The Global Tipping Points Report 2025
The world has reached its first major climate tipping point - the widespread death of warm-water coral reefs - according to the Global Tipping Points Report 2025, led by the University of Exeter with the Stockholm Resilience Centre at Stockholm University and international partners. Coral reefs, which support nearly a billion people and a quarter of all marine life, are dying as ocean temperatures rise. Without reversing global warming, most reefs will vanish, though small refuges may survive.
Authored by 160 scientists from 87 institutions, the report warns that other critical tipping points including melting ice sheets, Amazon rainforest dieback, and ocean current collapse are dangerously close. These changes could trigger irreversible transformations across the planet. However, the report highlights positive tipping points already reached in renewable energy: rapid growth in solar, wind, electric vehicles, and battery technology shows that large-scale change is possible. Coordinated policy can accelerate these shifts and steer the world away from catastrophe.

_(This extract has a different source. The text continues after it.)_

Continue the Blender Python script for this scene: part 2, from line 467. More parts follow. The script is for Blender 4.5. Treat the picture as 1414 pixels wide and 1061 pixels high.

Equity and justice are central to the solutions. Researchers stress that climate action must address systemic inequality to ensure a fair, sustainable future. As leaders prepare for COP30 in Brazil, the report urges them to integrate tipping point science into governance and economic planning. The collapse of coral reefs is a stark warning, but humanity still has the power to act - to move from crisis toward transformation and a thriving, sustainable planet.